News from the Editor's Desk - December 2014
Performances of the year
We know how much our readers (not to mention nominated authors) enjoy our annual ‘Books of the Year’ feature. This year – to highlight ABR’s fast-expanding arts coverage (both in the magazine and in Arts Update on our website) and to celebrate outstanding film, theatre, dance, and music, we have invited key critics and professionals to nominate their favourite productions of the year. To find out what the likes of Robyn Archer, Christopher Lawrence, and Valerie Lawson most enjoyed this year, don’t miss the special Arts Update e-bulletin on Monday, 15 December.

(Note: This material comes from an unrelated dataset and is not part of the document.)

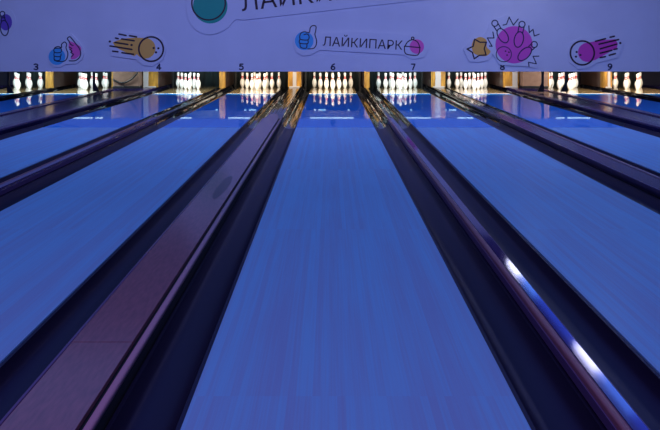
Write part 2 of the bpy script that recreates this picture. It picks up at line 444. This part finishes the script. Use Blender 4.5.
kickback(4.10, 4.46, 'yellow wood divider at the left side of the right pillar', (0.09, 0.12), 0.067)
kickback(5.12, 5.18, 'thin wood divider at the right side of the right pillar', None, 0.0655)

# curtains closing each pit
for n, c in LANES.items():
    bm = bmesh.new(); k = 48; pr = []
    for i in range(k + 1):
        x = -0.72 + 1.44 * i / k; pr.append((x, 0.018 * math.sin(i * 1.3)))
    a = [bm.verts.new((x, y, 0)) for x, y in pr]; b = [bm.verts.new((x, y, 1.05)) for x, y in pr]
    a2 = [bm.verts.new((x, y + 0.006, 0)) for x, y in pr]; b2 = [bm.verts.new((x, y + 0.006, 1.05)) for x, y in pr]
    for i in range(k):
        bm.faces.new((a[i], a[i + 1], b[i + 1], b[i])); bm.faces.new((a2[i], b2[i], b2[i + 1], a2[i + 1]))
        bm.faces.new((b[i], b[i + 1], b2[i + 1], b2[i])); bm.faces.new((a[i], a2[i], a2[i + 1], a[i + 1]))
    bm.faces.new((a[0], b[0], b2[0], a2[0])); bm.faces.new((a[k], a2[k], b2[k], b[k]))
    t = thing('pit_frame', 'black frame with dark curtain behind the pins, ' + LW[n], 'pit frame', (c, 16.35, -0.12), 'frames behind the pins')
    obj('curtain', bm, 'curtain', t, True)
    for s in (-1, 1): obj('post', box(s * 0.70 - 0.025, s * 0.70 + 0.025, -0.20, -0.14, 0, 0.75, 0.003), 'black', t)
    obj('header', box(-0.725, 0.725, -0.20, -0.14, 0.751, 1.05, 0.003), 'black', t)
    for dx, wd in ((-0.45, 0.05), (-0.27, 0.19), (0.42, 0.05)):
        if n in (2, 3, 9, 10): continue
        obj('pit_lamp', box(dx - wd / 2, dx + wd / 2, -0.19, -0.16, 0.73, 0.750, 0.003), 'tube_c', t)

# ------------------------------------------------------------------ pillars
def pillar(x0, x1, label):
    t = thing('pillar', label, 'pillar', ((x0 + x1) / 2, 14.55, 0.0655), 'pillars between the lanes')
    h_ = (x1 - x0) / 2
    obj('shaft', box(-h_, h_, 0, 0.6, 0.0, 4.13, 0.012), 'pillar', t)
    obj('plinth', box(-h_ - 0.008, h_ + 0.008, -0.01, 0.61, 0.0, 0.05, 0.004), 'black', t)
pillar(-5.03, -4.42, 'brown plastered pillar with a dark cable hanging across it')
pillar(4.50, 5.08, 'brown plastered pillar beside a black upright post at right')
bm = bmesh.new(); pts = []
for k in range(21):
    u = k / 20; pts.append((-5.02 + 0.58 * u, 14.50, 0.28 - 0.45 * u + 0.60 * u * u))
add_tube(bm, pts, 0.019, 8)
tag(obj('hanging_cable', bm, 'black', None, True), 'dark cable sagging across the brown left pillar', 'cable')
bm = bmesh.new()
add_tube(bm, [(-4.83, 14.50, 0.215), (-4.82, 14.50, 0.18), (-4.79, 14.50, 0.14), (-4.72, 14.50, 0.10)], 0.006, 6)
tag(obj('loose_wire', bm, 'black', None, True), 'thin loose wire hanging below the cable on the left pillar', 'wire')

# ------------------------------------------------------------------ masking panel with its printed signs
PPM = F / YM
def mx(px): return (px - 329.5) / PPM
def mz(py): return H - (py - 40.8) / PPM
ZB = mz(71.6)
mask = thing('masking_panel', 'long lilac-lit panel with bowling drawings and lane numbers above the pins', 'masking panel', (0, YM, ZB))
def P(px, py): return (mx(px), mz(py) - ZB)
obj('panel_board', box(-9.6, 9.6, 0.0, 0.03, 0.0, 2.35, 0.003), 'mask', mask)
def plate(name, pts, z0, z1, m, parent, raw=False):
    """flat shape on the panel; pts in picture-like units of the panel grid; z0..z1 height off the board"""
    bm = bmesh.new()
    q = [P(*p) for p in pts] if not raw else pts
    f = [bm.verts.new((x, -z1, z)) for x, z in q]; b = [bm.verts.new((x, -z0, z)) for x, z in q]
    bm.faces.new(f); bm.faces.new(b[::-1])
    for i in range(len(q)):
        j = (i + 1) % len(q); bm.faces.new((f[i], b[i], b[j], f[j]))
    bm.normal_update()
    bmesh.ops.triangulate(bm, faces=[x for x in bm.faces if len(x.verts) > 4], ngon_method='EAR_CLIP')
    return obj(name, bm, m, parent)
def disc_pts(cx, cy, r, n=40, ry=None, rot=0):
    ry = ry or r; out = []
    for i in range(n):
        a = 2 * PI * i / n; x = r * math.cos(a); y = ry * math.sin(a)
        out.append((cx + x * math.cos(rot) - y * math.sin(rot), cy + x * math.sin(rot) + y * math.cos(rot)))
    return out
def strokes(name, lines, wd, m, parent, z0=0.0, z1=0.004, dots=()):
    """drawn lines, each a polyline on the panel grid, wd wide"""
    bm = bmesh.new(); hw = wd / PPM / 2
    def slab(q, zz):
        f = [bm.verts.new((x, -zz, z)) for x, z in q]; b = [bm.verts.new((x, -z0, z)) for x, z in q]
        bm.faces.new(f); bm.faces.new(b[::-1])
        for i in range(len(q)):
            j = (i + 1) % len(q); bm.faces.new((f[i], b[i], b[j], f[j]))
    k = 0
    for ln in lines:
        q = [P(*p) for p in ln]
        for a, b in zip(q[:-1], q[1:]):
            k += 1
            d = Vector((b[0] - a[0], b[1] - a[1]))
            if d.length < 1e-6: continue
            d.normalize(); nx, nz = -d.y * hw, d.x * hw
            slab([(a[0] + nx, a[1] + nz), (a[0] - nx, a[1] - nz), (b[0] - nx, b[1] - nz), (b[0] + nx, b[1] + nz)], z1 + 0.00003 * (k % 7))
        for a in q:
            k += 1
            slab([(a[0] + hw * math.cos(t * PI / 4), a[1] + hw * math.sin(t * PI / 4)) for t in range(8)], z1 + 0.0003 + 0.00003 * (k % 5))
    for (x, y, r) in dots:
        c = P(x, y); r = r / PPM
        slab([(c[0] + r * math.cos(t * PI / 6), c[1] + r * math.sin(t * PI / 6)) for t in range(12)], z1 + 0.0005)
    return obj(name, bm, m, parent)
def circ(cx, cy, r, n=32, **k):
    p = disc_pts(cx, cy, r, n, **k); return p + [p[0]]
def smooth_line(pts, n=6):
    out = []
    for i in range(len(pts) - 1):
        p0 = pts[max(i - 1, 0)]; p1 = pts[i]; p2 = pts[i + 1]; p3 = pts[min(i + 2, len(pts) - 1)]
        for k in range(n):
            t = k / n
            out.append(tuple(0.5 * (2 * p1[a] + (p2[a] - p0[a]) * t + (2 * p0[a] - 5 * p1[a] + 4 * p2[a] - p3[a]) * t * t + (3 * p1[a] - p0[a] - 3 * p2[a] + p3[a]) * t ** 3) for a in (0, 1)))
    out.append(pts[-1]); return out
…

If you don’t already receive our free Arts Update e-bulletins, please visit our website to subscribe.
ABR Voiceless Fellowship
We are delighted to call for proposals for the ABR Voiceless Fellowship, worth $5,000. Published writers, commentators, and journalists will have until 31 January 2015 to apply. We are seeking proposals for a long article on any aspect of animal protection. Full details about eligibility, how to apply, and what ABR is offering the chosen Fellow can be found on our website. ABR gratefully acknowledges the support of Voiceless, the animal protection institute.
Destroyer of worlds
Fresh from his Man Booker win for The Narrow Road to the Deep North, Richard Flanagan has been shortlisted for a Prime Minister’s Literary Award, which is worth $80,000. The other nominees are: Steven Carroll’s A World of Other People; Fiona McFarlane’s The Night Guest; Alex Miller’s Coal Creek; and Nicolas Rothwell’s Belomor.
Rather more dubious for Flanagan is his shortlisting for the deeply uncoveted Literary Review Bad Sex in Fiction Award, established by Auberon Waugh in 1993. Jonathan Beckman, Editor of the Literary Review, commented: ‘Flanagan swaddles the encounter in so many abstract nouns that the whole experience becomes very obscure and desexualised.’ Advances enjoyed this almost Wagnerian passage in the novel: ‘For Amy, love was the universe touching, exploding within one human being, and that person exploding into the universe. It was annihilation, the destroyer of worlds.’
Other nominees for ‘Britain’s most dreaded literary prize’ include Michael Cunningham, Haruki Murakami, and Ben Okri. The winner, who will be named on 3 December, receives nothing but the distinction.
Vale Viewpoint
Viewpoint: On Books for Young Adults will cease publication at the end of 2014. From its first issue (with Looking for Alibrandi on the cover), the journal’s contributors have written incisive and informed criticism of literature as writing for young adults has grown and flourished throughout the publishing world. Stella Lees and Pam Macintyre began the journal – the only Australian one solely dedicated to this age group – in 1992. It will be missed.
Give a free gift subscription
New and renewing subscribers have until 31 December to direct a six-month subscription to ABR (print or online) to a friend or colleague. Renew for two years and give away two free subs, etc. Why not introduce a young reader or writer to ABR?
All you have to do is fill in the back of the flysheet that accompanies this issue, call us on (03) 9699 8822 or email This email address is being protected from spambots. You need JavaScript enabled to view it. (quoting your subscriber number, if you have one). We will contact the nominated recipient to establish which edition he/she wants: print or online (thus we will need their email address). Terms and conditions apply.
Farewell to 2014
It’s been a notable year for ABR, on many fronts. We’re delighted by the increase in our print and online readership. The renovation of our website earlier this year has made ABR Online nimbler, more attractive, and considerably more popular. ABR’s increased arts commentary is changing people’s sense of what this cultural magazine can deliver: thank you for your interest and commendations.
Prizes, writers’ fellowships, and editorial internships complemented ABR’s myriad programs. We held almost thirty events of different kinds around the country – none more popular than when we named David Malouf (much lauded in ‘Books of the Year’) as our inaugural ABR Laureate on 23 April.
We are grateful to our contributors. Of the 289 who wrote for us this year (a substantial new record for us), almost 100 of them were completely new to this magazine, another measure of our commitment to diversity and openness. More and more people want to write for ABR, possibly encouraged by the fact that our rates have doubled since January 2013 – a trend we hope to emulate in coming years.
Thanks also to our subscribers, partners, Patrons, and advertisers. Your support is greatly appreciated. Flinders University’s visionary sponsorship of the magazine is now in its tenth year.
This issue will be followed by a double one in January–February, the first of two double issues in 2015 (the second will follow in June–July).